As antologias que elaborou e prefaciou para a editora Futura são marcos no género. Refiram-se, entre outras, a Antologia da Poesia Provençal Moderna (com Louis Bayle, 1972), a Antologia da Novíssima Poesia Norte-Americana, a Antologia da Poesia Soviética (ambas de 1973), a Antologia da Novíssima Poesia Catalã (1974) ou a Antologia da Poesia Visual Europeia (esta em parceria com Josep M. Figueres, 1977, e incluindo alguns poemas visuais seus). Em Portugal foi distinguido com o 1.º Prémio Abílio Lopes do Rego, da Academia das Ciências (1973), e na Catalunha recebeu em 2001 a Creu de Sant Jordi (Cruz de S. Jorge). Foi devido a Ramon Font, delegado em Lisboa do governo da Catalunha, que a morte de Manuel de Seabra foi conhecida em Portugal. Teria merecido maior eco, por tudo o que lhe devemos.

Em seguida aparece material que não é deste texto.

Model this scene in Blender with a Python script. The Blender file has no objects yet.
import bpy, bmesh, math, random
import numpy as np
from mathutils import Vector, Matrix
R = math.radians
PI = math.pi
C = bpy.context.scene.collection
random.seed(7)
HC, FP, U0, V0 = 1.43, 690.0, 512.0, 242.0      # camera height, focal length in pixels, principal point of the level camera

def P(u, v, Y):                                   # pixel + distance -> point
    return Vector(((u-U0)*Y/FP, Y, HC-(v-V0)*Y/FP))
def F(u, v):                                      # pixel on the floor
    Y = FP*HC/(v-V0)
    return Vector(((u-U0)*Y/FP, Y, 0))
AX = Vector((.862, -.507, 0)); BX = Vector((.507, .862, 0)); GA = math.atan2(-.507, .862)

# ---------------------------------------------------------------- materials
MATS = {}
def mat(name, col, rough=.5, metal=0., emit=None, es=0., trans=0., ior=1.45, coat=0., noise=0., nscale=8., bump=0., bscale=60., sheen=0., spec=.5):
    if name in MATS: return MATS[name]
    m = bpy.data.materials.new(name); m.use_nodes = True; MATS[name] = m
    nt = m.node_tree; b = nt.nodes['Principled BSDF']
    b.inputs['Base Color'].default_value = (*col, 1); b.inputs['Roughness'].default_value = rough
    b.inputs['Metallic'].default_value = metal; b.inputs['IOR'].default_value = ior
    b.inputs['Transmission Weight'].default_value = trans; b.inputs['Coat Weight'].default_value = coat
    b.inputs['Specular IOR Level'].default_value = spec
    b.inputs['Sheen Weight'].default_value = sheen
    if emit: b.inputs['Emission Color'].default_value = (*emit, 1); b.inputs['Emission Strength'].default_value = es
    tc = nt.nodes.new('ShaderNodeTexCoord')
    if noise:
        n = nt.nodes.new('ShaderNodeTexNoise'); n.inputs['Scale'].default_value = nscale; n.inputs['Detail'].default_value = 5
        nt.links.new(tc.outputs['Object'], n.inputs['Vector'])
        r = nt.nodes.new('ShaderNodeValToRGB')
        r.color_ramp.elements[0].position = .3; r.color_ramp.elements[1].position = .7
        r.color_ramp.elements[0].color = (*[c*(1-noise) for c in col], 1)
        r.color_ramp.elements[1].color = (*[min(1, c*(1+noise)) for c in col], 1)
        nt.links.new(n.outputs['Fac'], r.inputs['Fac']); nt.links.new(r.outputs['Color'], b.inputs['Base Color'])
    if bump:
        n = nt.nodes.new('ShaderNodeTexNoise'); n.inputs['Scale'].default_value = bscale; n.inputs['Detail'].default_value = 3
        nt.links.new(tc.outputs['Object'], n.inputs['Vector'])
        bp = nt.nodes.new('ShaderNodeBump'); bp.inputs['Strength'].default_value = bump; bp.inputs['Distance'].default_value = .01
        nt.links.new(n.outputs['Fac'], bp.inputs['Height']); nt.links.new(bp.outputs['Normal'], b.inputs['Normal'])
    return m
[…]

Olivença, já que falamos de Espanha e Portugal, é outro caso. Sem cuidar do antigo problema da soberania (tacitamente adormecido), tem vindo a aumentar desde há uns anos o número de oliventinos que adquiriram nacionalidade portuguesa, por iniciativa da Associação Cultural Além Guadiana. Se no final de 2014 eram 80, até 2017 esse número quase decuplicou. Em 2015 houve (e quem o recorda é Carlos Luna, professor, militante activo da causa cultural portuguesa em Olivença) “colóquios, debates e exposições a recordar o papel de Olivença e dos oliventinos na Expansão Portuguesa” (e ele refere dezenas, entre eles Estêvão Vaz da Gama, pai de Vasco da Gama, Aires Tinoco, João Vicente da Fonseca, Padre Manuel Fernandes ou Lourenço Mexia). E houve também um encontro, na Câmara de Olivença, para se elaborar um Plano Estratégico para a Língua Portuguesa (usada por 35% dos locais), “visando o seu estudo e recuperação”. Desde 2011 que 74 ruas recuperaram antigos nomes portugueses, ao lado dos espanhóis; e desde 2008 que ali se realizam festivais lusófonos, a par de feiras do livro (a primeira oficial foi em 1931).

Agora, celebra-se ali pela segunda vez o Dia de Portugal (a primeira foi em 2016), no 10 de Junho. O cartaz exibe as bandeiras de todos os países da CPLP e as comemorações ocorrem com o beneplácito da Câmara local, com o seu presidente a abrir a cerimónia e representantes de instituições lusófonas e espanholas. Haverá teatro, música (um concerto do grupo Alma de Coimbra, no Convento São João de Deus) e até uma missa em português, ao final da tarde, na Igreja de Madalena. Se em Olivença persiste uma memória portuguesa, que se celebre, ao menos, na cultura.

Correcção: No último parágrafo desta crónica, onde estava, por involuntário lapso, "um concerto denominado Alma de Coimbra", passou a estar, correctamente, "um concerto do grupo Alma de Coimbra", já que Alma de Coimbra é o nome do grupo (coral e instrumental) que dará o dito concerto, grupo esse reconhecido como Instituição de Utilidade Pública e cujo trabalho pode ser seguido através do seu endereço na internet. Aqui fica, portanto, a indispensável correcção, com o devido pedido de desculpas aos leitores e aos visados.